I've been playing DayZ on experimental servers lately, and haven't encountered another player for my last four or five sessions. Normally I'm fine with this: I usually prefer to keep to myself. But I'm fully geared and sort of itching for a fight. I visited the Northwest Airfield three times and never saw another player. I sprinted from Electro to Berezino and didn't run into anyone along the way. I heard shots in one small town but by the time I got there, whoever was firing was gone. And the one time I did spot another player outside Vybor, the server reset before I could catch up to them. 

Most of the experimental servers are pretty sparsely populated, but even still it's rare to go a week without bumping into someone, somewhere. It's feeling pretty lonely in the post-apocalypse these days.

Jarred Walton: The screw, too

I like lots of game types, and I’ve put way too many hours into The Crew 2. It’s seriously mediocre, but I still finished the main storyline and got crowned champion of motorsports USA or whatever. The script at times is so bad I laughed, which is sort of good?

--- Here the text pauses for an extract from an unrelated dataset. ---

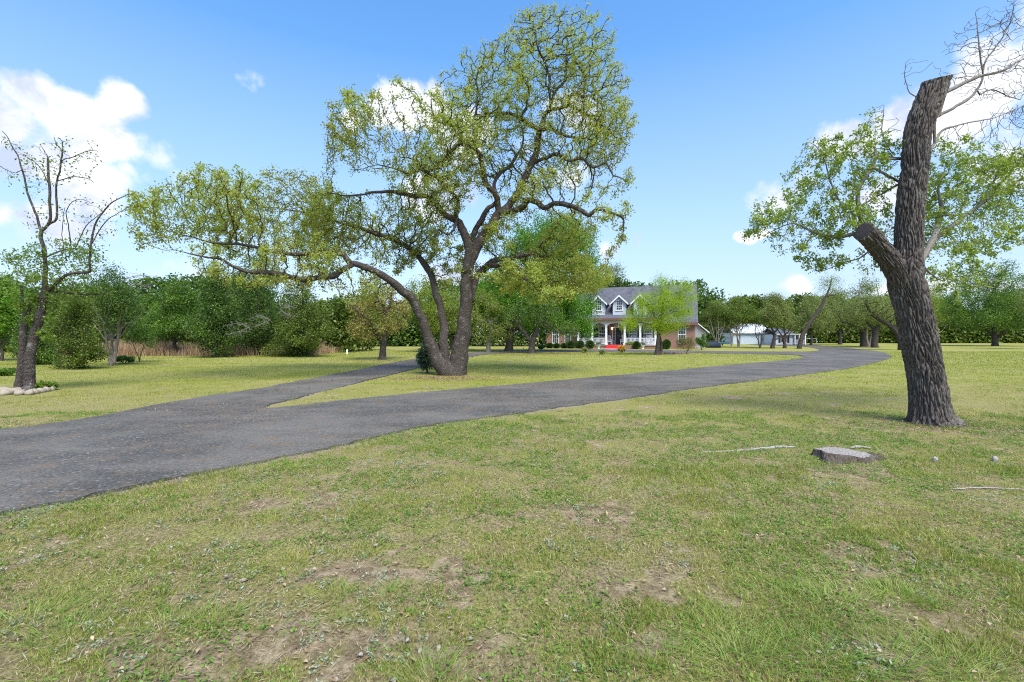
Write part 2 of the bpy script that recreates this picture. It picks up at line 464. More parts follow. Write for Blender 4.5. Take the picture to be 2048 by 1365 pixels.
b = n.new('ShaderNodeBsdfPrincipled', {'Base Color': c, 'Roughness': .9, 'Specular IOR Level': .2})
bn = n.new('ShaderNodeBump', {'Strength': .7, 'Distance': .008, 'Height': g}); nt_.links.new(bn.outputs[0], b.inputs['Normal'])
n.new('ShaderNodeOutputMaterial', {'Surface': b.outputs[0]})
M_asph = m
tri = tessellate_polygon([[Vector((a, b_, 0)) for a, b_ in outer], [Vector((a, b_, 0)) for a, b_ in inner]])
vs = [(a, b_, .012) for a, b_ in allb]+[(a, b_, -.06) for a, b_ in allb]
A, B, T = len(outer), len(inner), len(allb)
fs = [tuple(t) for t in tri]
fs += [(i, (i+1) % A, T+(i+1) % A, T+i) for i in range(A)]
fs += [(A+i, A+(i+1) % B, T+A+(i+1) % B, T+A+i) for i in range(B)]
mb = MB(); mb.v = vs; mb.f = fs
tag(mb.build('driveway', M_asph), kind='structure')

# ------------------------------------------------------------------ ground sheet
#  worn patches: (px, py, radius m x, radius m y)
BARE = [(740,1135,.42,.22),(410,1175,.3,.2),(860,1290,.42,.22),(1165,1022,.35,.25),(640,1350,.3,.12),(1735,1110,.3,.35),(1760,1200,.22,.2),(1690,940,.35,.3),(560,1290,.3,.2),(250,1290,.28,.12),
        (1860,845,1.0,.7),(1990,855,1.0,.5),(1700,850,.7,.35),(880,757,1.5,.9),(1045,1030,.3,.25),(900,1160,.3,.2),(1500,1070,.3,.2),(1950,1230,.3,.2),(1290,1290,.25,.12),(1340,940,.4,.3),(1570,788,1.0,.4),(1480,795,.9,.3),(1640,755,1.4,.5),(1300,1180,.35,.2)]
def bare_at(x, y):
    v = np.zeros(np.shape(x))
    for px, py, rx, ry in BARE:
        gx, gy = G(px, py)
        d = np.sqrt(((x-gx)/rx)**2+((y-gy)/ry)**2)
        v = np.maximum(v, 1.25-.75*d)
    f = fnoise(x, y, 1.3, 4, 4); f2 = fnoise(x, y, 6, 9, 3)
    v = v+(f-.5)*2.2+(f2-.5)*2.6-.28
    near_ = np.clip(1-(y-1)/9, 0, 1)
    left = np.clip(.5-(x)/8, 0, 1)
    v = np.maximum(v, (f-.60)*4.2*near_*(.65+.75*left)+(f2-.5)*1.1)
    return np.clip(v, 0, 1)
def hgt(x, y):
    h = (fnoise(x, y, .5, 2, 3)-.5)*.05*np.clip(y/6, .3, 1)+(fnoise(x, y, 4, 3, 2)-.5)*.02
    return h-.012
def axis(lo, hi, fine_lo, fine_hi, d, g):
    a = list(np.arange(fine_lo, fine_hi, d)); s_ = d; x = fine_lo; L = []
    while x > lo: s_ *= g; x -= s_; L.append(x)
    s_ = d; x = a[-1]; R = []
    while x < hi: s_ *= g; x += s_; R.append(x)
    return np.array(L[::-1]+a+R)
xs = axis(-1500, 1500, -7, 8, .055, 1.09); ys = axis(-300, 2500, .8, 12, .055, 1.08)
X, Y_ = np.meshgrid(xs, ys)
flatf = 1-sstep(25, 45, np.hypot(X, Y_))
on = ondrive(X.ravel(), Y_.ravel()).reshape(X.shape)
Z = hgt(X, Y_)*flatf-(1-flatf)*.012
Z = np.where(on, -.035, np.minimum(Z, .006))
V = np.stack([X, Y_, Z], -1).reshape(-1, 3)
nx, ny = len(xs), len(ys)
ii = (np.arange(ny-1)[:, None]*nx+np.arange(nx-1)[None, :]).ravel()
me = mesh_np('ground', V, np.stack([ii, ii+1, ii+nx+1, ii+nx], 1))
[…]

But the hard 60fps speed limit irritates the hell out of me, and it also induces microstuttering. The whole game is about going as fast as possible, upgrading your rides one component at a time to make them just a little bit better. I do that with computer hardware and I like to see some tangible benefit to having a souped up PC. The Crew 2 dev Ivory Tower needs to figure out how to tell a story, and more importantly, to remember that hot-rodding isn’t just for cars.